Other than O fortuna! my favorite is Non est crimen amor (Love is no crime!), a song which challenges prevailing morality by insisting that all that springs from love is God-given and good, and any claim of immorality raised against it rings hollow. This is a theme that recurs in much medieval poetry, and its ultimate import is unclear—though it could easily be understood as a defense of romantic love (which was then being born from the literary tradition of which the Carmina Burana are part). Others have seen in its words a defense of the sexual conduct of clerics, sex out of wedlock, and homosexuality. One thing is certain—it is foolish to retroflect Victorian sexual taboos and norms on medieval society. Europe in the thirteenth century had strong sexual norms, but they might in many respects shock a modern audience.
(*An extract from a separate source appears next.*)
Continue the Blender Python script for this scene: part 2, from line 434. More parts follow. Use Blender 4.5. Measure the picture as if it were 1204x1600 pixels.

Orff’s setting may have been spoiled by its popularization. His music for O fortuna! is used in movies and commercials often as a jingle, detached in any meaningful way from its powerful message. Nevertheless, it is a work of brilliance that deserves to be heard, but it also demands closer attention and respect for its artistic achievement.

Carl Orff taught that poetry must be prized for its sonic value; it must be intoned, and not left to sound internally as followed on the printed page. Orff worked hard to incorporate this into the curriculum for schoolchildren. I once was put through one of his drills when his daughter Godela taught me the value of practiced recitation for ballads (her dramatic recitations of Der Erlkönig or Der Handschuh would draw crowds almost spontaneously). I met Orff himself only once, at an early performance of his work Prometheus. I don’t understand why other than Carmina Burana so little of Orff’s work has passed into the canon. He deserves better. Prometheus, for instance, is no less powerful and emotive, its setting of texts a work of genius. But performances of Prometheus are extremely rare.

We can listen to O fortuna! as American elevator music, or we can really stop, hear and contemplate. It is a work that rewards those who bring patience, care and attention to the process. When the great master Rumi intones the word “listen,” this is what he means. And Carl Orff is a closely related spirit.